6. Rolfe’s success led to a boom for the Virginia Colony
In 1622, the year John Rolfe died (his wife, Pocahontas, whom he called Rebecca, had died in 1617) all of British North America was called Virginia by most Englishmen. The tiny English colony was subject to the predations of the Spanish, French, Dutch, and the natives, as well as the pirates which roamed the seas. The fact the colony survived, and succeeded, can be attributed to one product. That product was Rolfe’s tobacco, which merged Spanish seeds and Virginia’s soil and climate. Settlers swarmed the Virginia lands along its tidal rivers, the James, York, Rappahannock, and Potomac. Plantations stretched from the riverbanks inland, planted in the gold of the Virginia Colony, tobacco.
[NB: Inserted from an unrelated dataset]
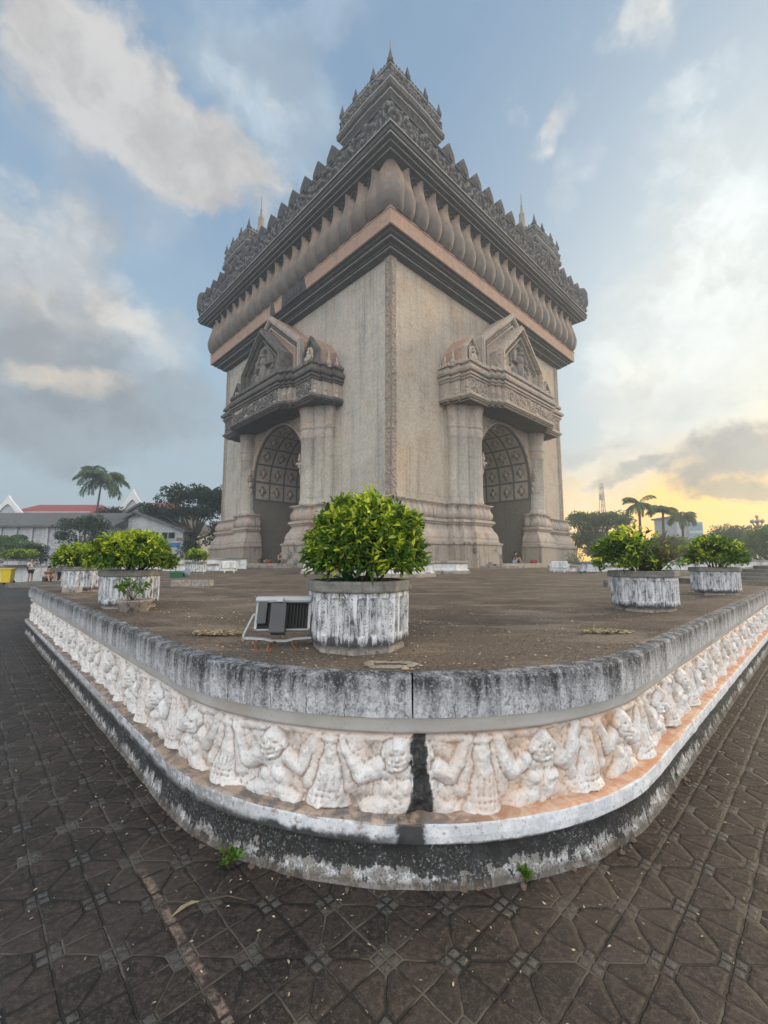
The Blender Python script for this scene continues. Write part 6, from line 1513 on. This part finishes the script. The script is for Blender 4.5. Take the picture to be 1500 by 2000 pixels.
litter('fallen_leaves', np.column_stack([np.vstack([p2, q]), np.full(n + n2, .006)]), .017, M_lit, 'tiny pale leaf bits scattered over the paving')
dl = empty('dead_leaf', (-.86, 2.20, .012), 0, 'curled dry brown leaf on the paving by the left weed', 'leaf'); V_, F_, T_ = leaves(np.array([[0, 0, 0.]]), np.array([[-.8, -.45, .05]]), .13, .03, np.array([.6]), up=np.array([0, 0, 1.])); leafmesh('blade', [(V_, F_, T_)], M_lit, dl); mb = MB(); mb.tube([(0, 0, 0), (.12, .02, .008), (.22, .0, .004)], .003, 5); mb.build('stem', M_twig, dl)
# broken bedding stones along the foot of the wall
rs = np.random.RandomState(77)
for i in range(26):
    s0 = rs.uniform(-2.6, 2.8); p = curve(np.array([s0]), -rs.uniform(.012, .05))[0]; r_ = rs.uniform(.007, .022)
    mb = MB(); k1, k2 = rs.uniform(2, 5, 2); mb.ell((0, 0, 0), (r_ * rs.uniform(1, 1.8), r_, r_ * .5), 8, 6, lambda d: .85 + .22 * math.sin(d[0] * k1 * 2 + d[1] * k2 + i)); o = mb.build('stone', mat('stone_chip', lambda n, b, o: None) if False else weathered('chip_stone', (.17, .13, .10), (.11, .09, .075), (.05, .045, .04), 20, .4, .5, (.26, .16, .11), .5, .6, .004))
    for q in o.data.polygons: q.use_smooth = False
    o.location = (p[0], p[1], .006); o.rotation_euler = (0, 0, rs.uniform(0, 6)); tag(o, 'small broken stones lying along the foot of the rounded wall', 'stone', 'broken stones at the wall foot')
# patch of chipped plaster before the nearest planter
mb = MB(); n = 40; P = np.zeros((n + 1, 5, 3))
for i in range(n + 1):
    a = 2 * PI * i / n; rr = .10 + .010 * math.sin(3 * a + 1) + .009 * math.sin(8 * a)
    for j, (k, z) in enumerate(((1.25, .001), (1.12, .008), (.95, .012), (.85, .007), (.80, .001))): P[i, j] = (rr * k * math.cos(a) * 1.25, rr * k * math.sin(a) * .62, z * (1 + .3 * math.sin(3 * a)))
mb.grid(P, True); o = mb.build('plaster_patch', flat('pale_plaster', (.27, .235, .19), .9, 0, .7, 60)); o.location = (.03, 2.53, TOP + .002); tag(o, 'pale broken ring of plaster on the terrace before the nearest planter', 'plaster')
mb = MB(); mb.ell((0, 0, 0), (.022, .014, .009), 10, 6); o = mb.build('pebble', flat('tan_pebble', (.42, .31, .18), .8)); o.location = (.115, 2.42, TOP + .010); tag(o, 'tan pebble lying above the crack in the coping', 'pebble')
for (x, s0) in ((-1, -2.05), (1, 2.25)):
    p = curve(np.array([s0]), .42)[0]; m_ = 420; a = rng.uniform(0, 2 * PI, m_); r_ = np.sqrt(rng.uniform(0, 1, m_)); P = np.column_stack([p[0] + np.cos(a) * r_ * .20, p[1] + np.sin(a) * r_ * .09, TOP + .02 + rng.uniform(0, .012, m_)])
    litter('dry_grass', P, .035, M_lit, 'patch of straw coloured dry litter on the %s coping' % ('left' if x < 0 else 'right'), (.3, .9))

# ------------------------------------------------------------------ haze: one box of even thin air round everything
hm = bpy.data.materials.new('air'); hm.use_nodes = True; n = NT(hm.node_tree); out = n.new('ShaderNodeOutputMaterial'); v = n.new('ShaderNodeVolumePrincipled')
v.inputs['Color'].default_value = (.80, .90, 1, 1); v.inputs['Density'].default_value = .0026; v.inputs['Anisotropy'].default_value = .35
n.link(v.outputs[0], out.inputs['Volume'])
mb = MB(); mb.box(-186, 186, -31, 191, -1, 50); mb.build('haze', hm, kind='stuff', label='thin bluish evening haze over the square', cat='haze')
As the fields expanded, so did the need for more hands to plant the crops, nurse them, harvest them, and cure and ship the leaf. Until 1619 that labor came primarily from indentured servants.
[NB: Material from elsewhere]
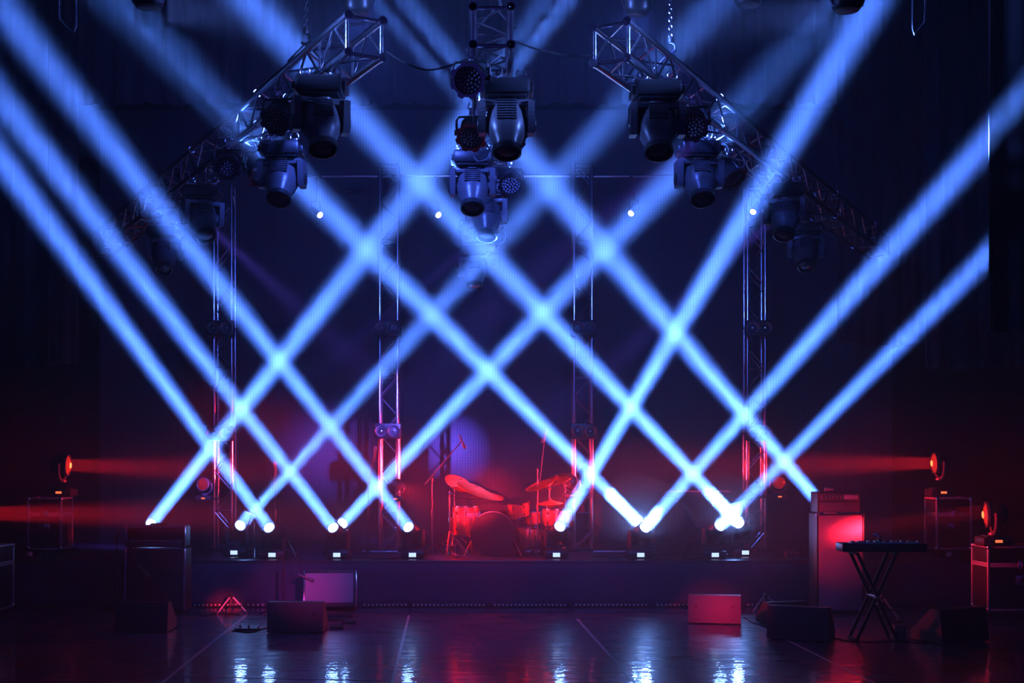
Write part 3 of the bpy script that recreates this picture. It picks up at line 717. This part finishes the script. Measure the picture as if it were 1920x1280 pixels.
# ------------------------------------------------------------------ floor monitors
wd0 = None
def wedge(p, width, label, rz=0, m=TOLEX, big=1.0, flipd=False):
    r = empty('floor_monitor', p, rz, label, 'stage monitor', 'floor monitor wedges')
    W = width / 2; D_ = .42 * big; H = .32 * big
    prof = [(-D_ / 2, .012), (-D_ / 2 + .03, H * .72), (-D_ / 2 + .05, H), (-D_ / 2 + .16, H), (D_ / 2, H * .28), (D_ / 2, .012)]
    if flipd: prof = [(-y, z) for y, z in prof]
    MB().prism(prof, -W, W).build('body', m, r)
    s_ = -1 if flipd else 1
    a = Vector((0, (-D_ / 2 + .16) * s_, H)); b_ = Vector((0, (D_ / 2) * s_, H * .28)); mid = (a + b_) / 2; dd = (b_ - a); ang = math.atan2(dd.z, dd.y * s_) * s_
    MB().box(mid + Vector((0, 0, .004)), (2 * W - .05, dd.length - .03, .012), Matrix.Rotation(ang, 3, 'X'), bev=.003).build('grille', mat('monitor_grille', (.02, .02, .022), .6, bump=.8, bscale=250), r)
    if not flipd:
        for sx_ in (-1, 1):
            for z in (.05, H * .62): MB().cyl((sx_ * (W - .09), -D_ / 2 + .012 + z * .07, z), (sx_ * (W - .09), -D_ / 2 - .004 + z * .07, z), .014, n=12).build('bolt', BLK, r)
    for sx_ in (-1, 1): MB().box((sx_ * (W - .06), 0, .006), (.04, D_ * .8, .012)).build('foot', RUB, r)
    return r
MLITW = mat('lightened_monitor_black', (.055, .045, .055), .45, bump=.3, bscale=400)  # monitor black lightened in colour so this one looks more strongly lit
p = PF(264, 1186); wedge((p.x, p.y + .2, 0), .55, 'black floor monitor in front of the left guitar cabinet', 0, TOLEX, .98)
p = PF(553, 1187); wedge((p.x, p.y + .2, 0), .58, 'black floor monitor in front of the pale combo amplifier', 0, TOLEX, 1.0)
p = PF(1346, 1170); wedge((p.x, p.y + .2, 0), .57, 'floor monitor lit red right of the middle of the stage floor', R(-11), MLITW, .98)
p = PF(1440, 1172); wedge((p.x + .22, p.y + .25, 0), .5, 'small dark floor monitor behind the right monitors, near the tape line', R(20), TOLEX, .75)
p = PF(1512, 1202); wedge((p.x, p.y + .22, 0), .60, 'black floor monitor with a bluish top left of the keyboard stand', R(-24), TOLEX, 1.05)
p = PF(1796, 1206); wedge((p.x, p.y + .22, 0), .60, 'dark reddish floor monitor right of the keyboard stand', R(24), TOLEX, 1.05)

# ------------------------------------------------------------------ stands
def mic(parent, p, d, r=.013, L=.17, m=CHROME):
    d = Vector(d).normalized(); mt = frame_to(d)
    o = MB().lathe([(r * .5, -L), (r * .8, -L * .9), (r, -L * .3), (r, 0), (r * .9, .01)], 14, mt, p).build('microphone_body', m, parent)
    return o
def tripod(parent, n=3, r=.30, h=.12, a0=0.3):
    for k in range(n):
        a = a0 + 2 * PI * k / n; MB().tube([(0, 0, h), (r * .95 * math.cos(a), r * .95 * math.sin(a), .015), (r * math.cos(a), r * math.sin(a), .010)], .008).build('leg', BLK, parent)
def boom_stand(base, H, b0, b1, label, micd=None, a0=.3, round_base=False, mtl=BLK, mname=True):
    """base Vector; H height of joint; b0,b1 boom ends relative to the base"""
    r = empty('microphone_stand', base, 0, label, 'microphone stand', 'boom microphone stands')
    if round_base: MB().lathe([(.14, 0), (.14, .012), (.1, .022), (.02, .03)], 28).build('round_base', BLK, r)
    else: tripod(r, a0=a0)
    MB().cyl((0, 0, .02), (0, 0, H * .55), .011).cyl((0, 0, H * .5), (0, 0, H), .008).cyl((0, 0, H * .52), (0, 0, H * .58), .017).build('pole', mtl, r)
    MB().cyl(b0, b1, .0065, n=8).build('boom', mtl, r)
    MB().cyl((-.02, 0, H), (.02, 0, H), .018, n=12).build('joint', BLK, r)
    if micd is not None:
        b1 = Vector(b1); m_ = MB().lathe([(.006, -.17), (.011, -.15), (.013, -.05), (.017, -.03), (.022, .0), (.020, .02), (.008, .035)], 16, frame_to(Vector(micd)), b1 + Vector(micd).normalized() * .08).build('microphone', GREY, r)
    return r
def rel(px, py, d, base): return P(px, py, d) - Vector(base)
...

The Portuguese initiated African slavery in the New World, purchasing enslaved people in Africa and transporting them to their sugar colonies in Brazil. The French soon followed suit, as did the British, resorting to African slave labor for their colonies on the Caribbean Islands. In 1619 the first slave ship arrived at Jamestown, an event noted by Rolfe in his diary. Whether Rolfe purchased any of the enslaved Africans is uncertain, he recorded that “20 and odd Negroes” had been purchased in exchange for what he called “victuals”. Virginia’s booming tobacco industry led the colony into the transatlantic slave trade, an eventual Civil War, and over four centuries of racial inequality in what became the United States. That same year more than 40,000 pounds of Virginia leaf were shipped to England. Within twelve years the tobacco shipped from the Virginia plantations exceeded 1.5 million pounds.